Однажды мой лучший друг сказал мне: «Украина будет независимой». В крови играли молодые гормоны. От этого краски мира казались ярче, музыка громче, а девушки красивее. Сначала я не понял, о чем вообще говорит друг, и не знал, что ему ответить. И тогда он предложил напечатать листовки с призывом бороться за независимость Украины. Я сказал да, хорошо, давай напечатаем. Но печатать их надо было много. Как? Мы не знали тогда ни ксероксов, ни принтеров и целую ночь напролет писали от руки воззвания к землякам и соседям, разделив усеянные квадратиками странички из тетради по математике на две половинки.
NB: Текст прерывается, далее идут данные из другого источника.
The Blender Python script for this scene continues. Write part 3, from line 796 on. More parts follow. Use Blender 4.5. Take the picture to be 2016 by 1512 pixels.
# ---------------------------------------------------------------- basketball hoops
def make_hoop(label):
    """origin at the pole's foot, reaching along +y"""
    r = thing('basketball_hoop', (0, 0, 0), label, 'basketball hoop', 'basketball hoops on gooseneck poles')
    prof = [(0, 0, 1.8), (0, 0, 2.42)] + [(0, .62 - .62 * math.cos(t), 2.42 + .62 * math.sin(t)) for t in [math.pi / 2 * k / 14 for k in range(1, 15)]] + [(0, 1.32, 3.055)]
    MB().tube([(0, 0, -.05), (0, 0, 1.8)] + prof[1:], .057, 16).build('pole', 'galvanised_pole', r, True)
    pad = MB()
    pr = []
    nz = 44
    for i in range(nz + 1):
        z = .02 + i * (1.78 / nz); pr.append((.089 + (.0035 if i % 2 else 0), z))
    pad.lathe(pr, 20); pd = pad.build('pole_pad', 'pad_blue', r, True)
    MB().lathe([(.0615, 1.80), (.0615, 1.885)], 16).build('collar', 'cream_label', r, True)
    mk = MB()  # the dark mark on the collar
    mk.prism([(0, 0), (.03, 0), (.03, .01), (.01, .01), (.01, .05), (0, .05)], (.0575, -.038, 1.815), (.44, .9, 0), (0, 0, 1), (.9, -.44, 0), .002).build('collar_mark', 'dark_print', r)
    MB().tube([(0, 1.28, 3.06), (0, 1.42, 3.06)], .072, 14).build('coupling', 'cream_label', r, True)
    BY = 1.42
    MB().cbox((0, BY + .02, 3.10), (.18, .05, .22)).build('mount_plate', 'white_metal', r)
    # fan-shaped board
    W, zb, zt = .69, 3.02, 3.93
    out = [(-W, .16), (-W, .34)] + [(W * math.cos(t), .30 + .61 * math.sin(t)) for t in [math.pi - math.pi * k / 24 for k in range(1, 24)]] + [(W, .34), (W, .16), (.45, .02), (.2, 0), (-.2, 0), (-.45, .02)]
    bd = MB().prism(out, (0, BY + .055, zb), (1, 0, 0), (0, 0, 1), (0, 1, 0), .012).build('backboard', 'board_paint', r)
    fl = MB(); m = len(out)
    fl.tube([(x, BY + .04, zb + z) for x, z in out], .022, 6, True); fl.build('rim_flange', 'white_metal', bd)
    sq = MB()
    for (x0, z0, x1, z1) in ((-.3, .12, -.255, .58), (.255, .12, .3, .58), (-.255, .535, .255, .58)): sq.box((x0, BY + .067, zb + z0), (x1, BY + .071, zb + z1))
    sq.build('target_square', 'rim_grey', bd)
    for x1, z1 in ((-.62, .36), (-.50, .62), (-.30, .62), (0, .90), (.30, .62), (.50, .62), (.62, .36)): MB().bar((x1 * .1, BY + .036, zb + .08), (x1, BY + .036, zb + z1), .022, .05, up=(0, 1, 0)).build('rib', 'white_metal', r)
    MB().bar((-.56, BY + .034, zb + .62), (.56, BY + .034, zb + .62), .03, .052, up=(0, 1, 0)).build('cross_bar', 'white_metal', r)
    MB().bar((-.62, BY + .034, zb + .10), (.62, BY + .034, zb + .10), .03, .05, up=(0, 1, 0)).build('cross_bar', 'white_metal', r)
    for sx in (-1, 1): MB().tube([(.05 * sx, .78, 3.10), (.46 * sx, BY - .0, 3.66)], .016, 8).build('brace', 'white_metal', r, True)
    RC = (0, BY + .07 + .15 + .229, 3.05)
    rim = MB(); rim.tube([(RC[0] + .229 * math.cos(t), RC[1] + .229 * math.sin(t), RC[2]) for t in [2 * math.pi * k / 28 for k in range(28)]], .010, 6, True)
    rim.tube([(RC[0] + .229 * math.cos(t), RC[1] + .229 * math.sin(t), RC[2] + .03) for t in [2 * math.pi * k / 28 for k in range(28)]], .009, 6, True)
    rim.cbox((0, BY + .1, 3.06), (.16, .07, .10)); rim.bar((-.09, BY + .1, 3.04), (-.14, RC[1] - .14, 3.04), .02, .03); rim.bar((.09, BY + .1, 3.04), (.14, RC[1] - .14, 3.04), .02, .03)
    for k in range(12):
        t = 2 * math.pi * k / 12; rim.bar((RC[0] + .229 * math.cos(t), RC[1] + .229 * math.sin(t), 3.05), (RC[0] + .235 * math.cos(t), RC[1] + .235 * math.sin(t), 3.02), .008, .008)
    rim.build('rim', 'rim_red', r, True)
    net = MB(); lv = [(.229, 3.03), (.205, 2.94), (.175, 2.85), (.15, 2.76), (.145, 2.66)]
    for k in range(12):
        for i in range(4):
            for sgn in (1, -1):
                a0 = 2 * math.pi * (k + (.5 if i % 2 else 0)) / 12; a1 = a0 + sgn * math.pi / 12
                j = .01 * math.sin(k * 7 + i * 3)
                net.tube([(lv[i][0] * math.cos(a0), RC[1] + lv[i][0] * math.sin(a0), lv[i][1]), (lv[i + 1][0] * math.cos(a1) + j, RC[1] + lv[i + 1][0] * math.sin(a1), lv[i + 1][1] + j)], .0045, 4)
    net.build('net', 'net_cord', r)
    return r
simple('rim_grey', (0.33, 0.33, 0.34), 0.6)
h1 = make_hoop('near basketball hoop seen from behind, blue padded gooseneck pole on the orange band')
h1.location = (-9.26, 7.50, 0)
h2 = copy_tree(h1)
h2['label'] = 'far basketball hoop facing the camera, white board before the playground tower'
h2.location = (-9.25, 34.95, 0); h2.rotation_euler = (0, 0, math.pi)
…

Слева писали на русском, справа на украинском. Вместо слова «товарищи» как-то непривычно и романтично было выводить «панове». Старались писать печатными буквами – опасались, что КГБ устроит графологическую экспертизу. Да что там опасались! Откровенно боялись. До девяносто первого года было еще очень далеко, и о независимой Украине говорил разве что Збигнев Бжезинский в далекой Америке, но он был ястребом и антисоветчиком. А о Стусе и Черноволе мы тогда еще не знали. К чему я это? Да, пожалуй, к тому, что, рассовывая по соседским почтовым ящикам самодельные листовки, я на самом деле ни о какой независимой Украине не думал. На сей патриотический акт меня толкал врожденный авантюризм и желание посмотреть, что будет с крамольными бумажками после того, как они попадут в руки знакомых, малознакомых и незнакомых людей. Но на самом деле не произошло ничего. Утром в Харькове все так же звенели трамвайные рельсы, когда тяжелые вагоны поворачивали на перекрестках, люди торопились на заводы и в конструкторские бюро, а КГБ не спешил арестовывать ни меня, ни моего школьного друга. Жаль, что все наивные листовки разошлись. Интересно было бы проверить грамматические ошибки в тексте и оценить с дистанции сегодняшнего дня радикализм воззвания.